WORK REQUIRED ▸
Retype the entries, please, from their first line to the line containing "CP, SP = math.cos(PITCH), math.sin(PITCH)", exactly and only those lines, minus the pictures.

[Scripts that build scenes]
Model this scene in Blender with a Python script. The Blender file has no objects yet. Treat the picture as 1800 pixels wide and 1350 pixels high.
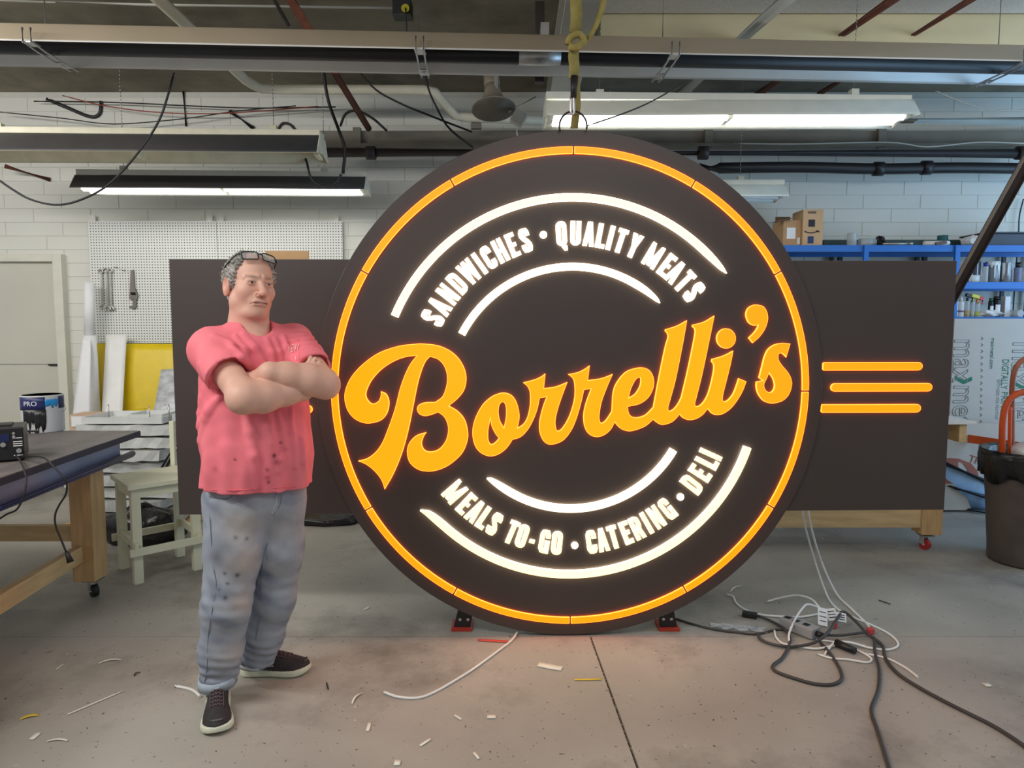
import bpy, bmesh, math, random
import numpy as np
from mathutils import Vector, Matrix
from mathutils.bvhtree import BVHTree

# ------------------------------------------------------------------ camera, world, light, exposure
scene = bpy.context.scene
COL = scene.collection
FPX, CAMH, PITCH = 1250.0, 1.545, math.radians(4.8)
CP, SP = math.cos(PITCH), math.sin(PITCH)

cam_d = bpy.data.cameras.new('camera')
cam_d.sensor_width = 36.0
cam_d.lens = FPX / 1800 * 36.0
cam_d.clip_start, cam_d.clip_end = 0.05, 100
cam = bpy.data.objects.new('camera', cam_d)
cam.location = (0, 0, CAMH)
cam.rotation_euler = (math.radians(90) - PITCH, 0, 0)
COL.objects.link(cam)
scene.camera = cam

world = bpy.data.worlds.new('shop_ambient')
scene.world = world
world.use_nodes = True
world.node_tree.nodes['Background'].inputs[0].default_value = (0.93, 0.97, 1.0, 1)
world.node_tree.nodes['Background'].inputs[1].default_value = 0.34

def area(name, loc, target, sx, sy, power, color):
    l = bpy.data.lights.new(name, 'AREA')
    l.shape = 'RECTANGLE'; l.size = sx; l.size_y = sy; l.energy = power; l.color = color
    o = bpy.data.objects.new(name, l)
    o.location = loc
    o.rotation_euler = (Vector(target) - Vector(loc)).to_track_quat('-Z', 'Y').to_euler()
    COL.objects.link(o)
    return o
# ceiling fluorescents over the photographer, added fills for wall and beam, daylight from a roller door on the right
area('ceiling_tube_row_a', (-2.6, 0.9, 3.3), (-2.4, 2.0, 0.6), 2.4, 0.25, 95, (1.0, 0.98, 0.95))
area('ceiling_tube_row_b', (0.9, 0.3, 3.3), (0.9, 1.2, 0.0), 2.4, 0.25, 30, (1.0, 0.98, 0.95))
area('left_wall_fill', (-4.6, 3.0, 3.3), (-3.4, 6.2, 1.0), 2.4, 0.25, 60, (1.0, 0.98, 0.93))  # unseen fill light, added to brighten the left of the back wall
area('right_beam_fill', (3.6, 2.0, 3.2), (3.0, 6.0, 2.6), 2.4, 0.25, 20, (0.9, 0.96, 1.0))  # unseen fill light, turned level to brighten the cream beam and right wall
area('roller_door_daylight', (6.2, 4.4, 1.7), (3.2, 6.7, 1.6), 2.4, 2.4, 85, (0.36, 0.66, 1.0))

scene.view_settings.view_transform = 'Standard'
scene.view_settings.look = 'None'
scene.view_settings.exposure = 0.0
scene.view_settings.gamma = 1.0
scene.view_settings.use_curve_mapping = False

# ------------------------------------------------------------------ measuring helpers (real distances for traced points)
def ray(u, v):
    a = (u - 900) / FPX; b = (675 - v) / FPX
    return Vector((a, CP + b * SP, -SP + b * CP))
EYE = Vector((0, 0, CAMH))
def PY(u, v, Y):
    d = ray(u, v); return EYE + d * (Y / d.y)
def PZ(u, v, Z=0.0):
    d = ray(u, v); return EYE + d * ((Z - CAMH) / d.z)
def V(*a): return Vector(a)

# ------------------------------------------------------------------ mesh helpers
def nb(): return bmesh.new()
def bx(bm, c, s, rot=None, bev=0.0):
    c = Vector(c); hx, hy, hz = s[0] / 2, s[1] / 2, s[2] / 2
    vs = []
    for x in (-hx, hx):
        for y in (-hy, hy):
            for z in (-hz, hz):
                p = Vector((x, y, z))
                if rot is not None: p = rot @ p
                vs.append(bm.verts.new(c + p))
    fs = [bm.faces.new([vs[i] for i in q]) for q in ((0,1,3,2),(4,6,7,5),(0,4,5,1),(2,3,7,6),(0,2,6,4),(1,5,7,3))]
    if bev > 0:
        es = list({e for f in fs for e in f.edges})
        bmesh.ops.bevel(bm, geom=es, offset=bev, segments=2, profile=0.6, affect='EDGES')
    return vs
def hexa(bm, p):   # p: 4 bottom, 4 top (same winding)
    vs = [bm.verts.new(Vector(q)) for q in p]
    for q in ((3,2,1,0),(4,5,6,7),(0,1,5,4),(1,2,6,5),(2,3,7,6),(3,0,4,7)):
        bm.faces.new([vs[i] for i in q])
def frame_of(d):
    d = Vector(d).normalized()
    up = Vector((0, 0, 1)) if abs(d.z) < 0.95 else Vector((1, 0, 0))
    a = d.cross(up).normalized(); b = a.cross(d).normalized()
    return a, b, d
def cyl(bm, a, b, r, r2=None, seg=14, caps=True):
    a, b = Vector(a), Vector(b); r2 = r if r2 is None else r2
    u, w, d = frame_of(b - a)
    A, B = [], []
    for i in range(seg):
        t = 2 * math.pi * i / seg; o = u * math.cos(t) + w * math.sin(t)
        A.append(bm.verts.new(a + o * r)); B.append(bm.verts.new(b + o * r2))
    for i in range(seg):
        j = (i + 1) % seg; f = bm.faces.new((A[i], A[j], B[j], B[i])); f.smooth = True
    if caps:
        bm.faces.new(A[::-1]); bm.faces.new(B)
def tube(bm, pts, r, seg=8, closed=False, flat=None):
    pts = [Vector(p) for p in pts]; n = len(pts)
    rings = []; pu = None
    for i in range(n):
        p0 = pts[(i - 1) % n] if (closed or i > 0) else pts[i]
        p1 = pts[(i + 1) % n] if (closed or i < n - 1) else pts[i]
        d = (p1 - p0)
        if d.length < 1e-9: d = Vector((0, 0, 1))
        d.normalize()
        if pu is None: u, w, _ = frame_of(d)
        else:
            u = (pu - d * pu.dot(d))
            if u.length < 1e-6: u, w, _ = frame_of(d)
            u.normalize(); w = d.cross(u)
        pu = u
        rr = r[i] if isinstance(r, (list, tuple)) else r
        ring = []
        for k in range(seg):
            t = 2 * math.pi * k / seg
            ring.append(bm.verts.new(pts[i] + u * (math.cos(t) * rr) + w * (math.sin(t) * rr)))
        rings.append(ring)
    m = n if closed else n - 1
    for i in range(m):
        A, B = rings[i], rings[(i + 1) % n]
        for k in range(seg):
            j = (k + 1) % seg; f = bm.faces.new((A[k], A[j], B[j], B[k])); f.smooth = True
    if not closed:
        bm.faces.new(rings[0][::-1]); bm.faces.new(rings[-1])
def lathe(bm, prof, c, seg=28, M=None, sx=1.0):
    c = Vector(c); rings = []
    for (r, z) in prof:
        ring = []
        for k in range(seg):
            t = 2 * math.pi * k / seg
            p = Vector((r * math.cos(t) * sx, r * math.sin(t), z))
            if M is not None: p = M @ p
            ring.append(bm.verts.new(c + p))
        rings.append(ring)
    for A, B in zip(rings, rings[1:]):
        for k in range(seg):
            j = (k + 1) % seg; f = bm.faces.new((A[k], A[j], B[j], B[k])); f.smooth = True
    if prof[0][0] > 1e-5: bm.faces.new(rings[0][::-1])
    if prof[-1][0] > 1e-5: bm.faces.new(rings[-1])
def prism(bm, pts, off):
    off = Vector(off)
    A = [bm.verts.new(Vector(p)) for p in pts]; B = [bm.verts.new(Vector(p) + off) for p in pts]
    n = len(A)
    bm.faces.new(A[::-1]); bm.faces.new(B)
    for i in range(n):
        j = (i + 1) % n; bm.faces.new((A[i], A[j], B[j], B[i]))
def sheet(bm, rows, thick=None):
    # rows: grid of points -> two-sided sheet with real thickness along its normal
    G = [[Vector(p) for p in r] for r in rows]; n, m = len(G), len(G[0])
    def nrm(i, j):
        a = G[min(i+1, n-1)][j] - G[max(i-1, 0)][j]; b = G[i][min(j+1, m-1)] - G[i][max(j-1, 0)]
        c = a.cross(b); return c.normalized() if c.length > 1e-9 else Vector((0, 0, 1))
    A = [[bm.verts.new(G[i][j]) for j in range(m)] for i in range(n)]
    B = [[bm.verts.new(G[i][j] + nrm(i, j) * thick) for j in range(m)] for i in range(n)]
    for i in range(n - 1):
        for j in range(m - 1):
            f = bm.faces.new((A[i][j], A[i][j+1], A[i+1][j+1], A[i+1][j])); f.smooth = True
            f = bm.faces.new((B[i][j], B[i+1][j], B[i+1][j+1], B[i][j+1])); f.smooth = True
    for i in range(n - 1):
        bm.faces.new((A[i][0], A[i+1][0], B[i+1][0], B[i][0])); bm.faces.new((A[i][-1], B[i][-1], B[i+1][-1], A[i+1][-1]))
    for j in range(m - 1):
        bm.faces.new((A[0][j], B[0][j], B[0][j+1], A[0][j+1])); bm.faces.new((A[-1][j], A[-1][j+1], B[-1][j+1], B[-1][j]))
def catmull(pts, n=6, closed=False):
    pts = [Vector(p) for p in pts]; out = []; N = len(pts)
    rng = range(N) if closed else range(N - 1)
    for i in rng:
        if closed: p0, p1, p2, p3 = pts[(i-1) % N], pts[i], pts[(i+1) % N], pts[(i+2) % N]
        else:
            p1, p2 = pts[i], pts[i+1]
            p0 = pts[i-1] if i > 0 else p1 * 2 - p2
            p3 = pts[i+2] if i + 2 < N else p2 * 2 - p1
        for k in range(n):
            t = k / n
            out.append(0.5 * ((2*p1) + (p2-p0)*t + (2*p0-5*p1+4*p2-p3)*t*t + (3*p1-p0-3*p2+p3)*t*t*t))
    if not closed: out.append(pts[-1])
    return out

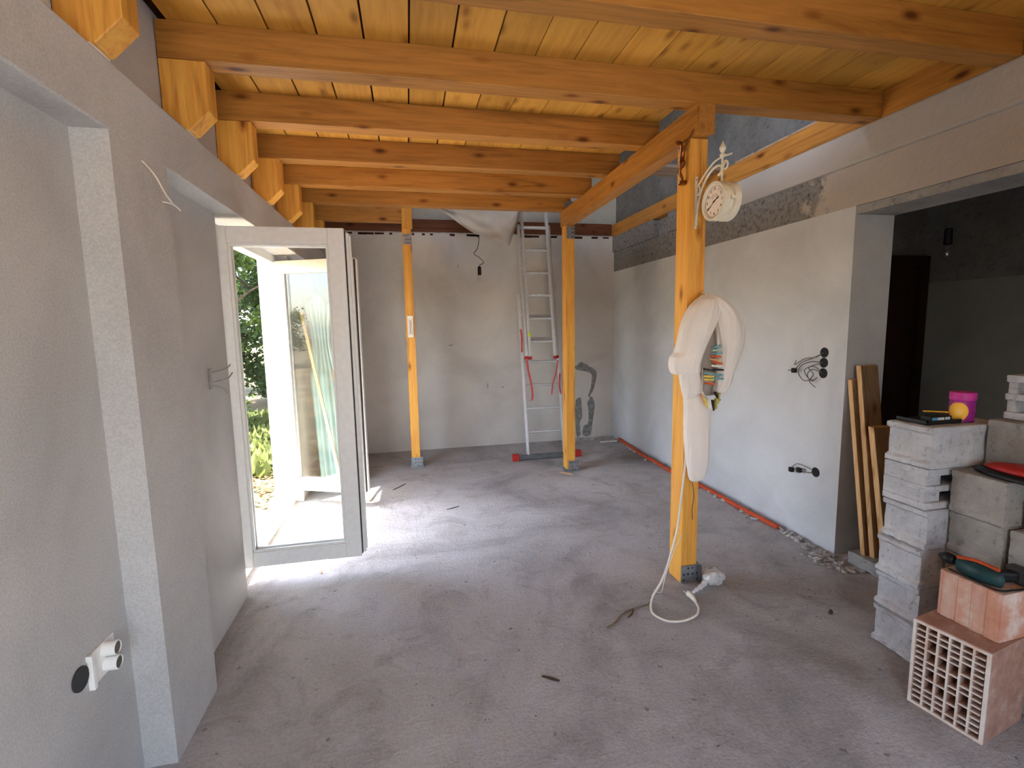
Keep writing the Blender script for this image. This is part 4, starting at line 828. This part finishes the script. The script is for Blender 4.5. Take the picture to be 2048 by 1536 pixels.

RIGHT ANSWER ▸
Model this scene in Blender with a Python script. The Blender file has no objects yet. Treat the picture as 1800 pixels wide and 1350 pixels high.
import bpy, bmesh, math, random
import numpy as np
from mathutils import Vector, Matrix
from mathutils.bvhtree import BVHTree

# ------------------------------------------------------------------ camera, world, light, exposure
scene = bpy.context.scene
COL = scene.collection
FPX, CAMH, PITCH = 1250.0, 1.545, math.radians(4.8)
CP, SP = math.cos(PITCH), math.sin(PITCH)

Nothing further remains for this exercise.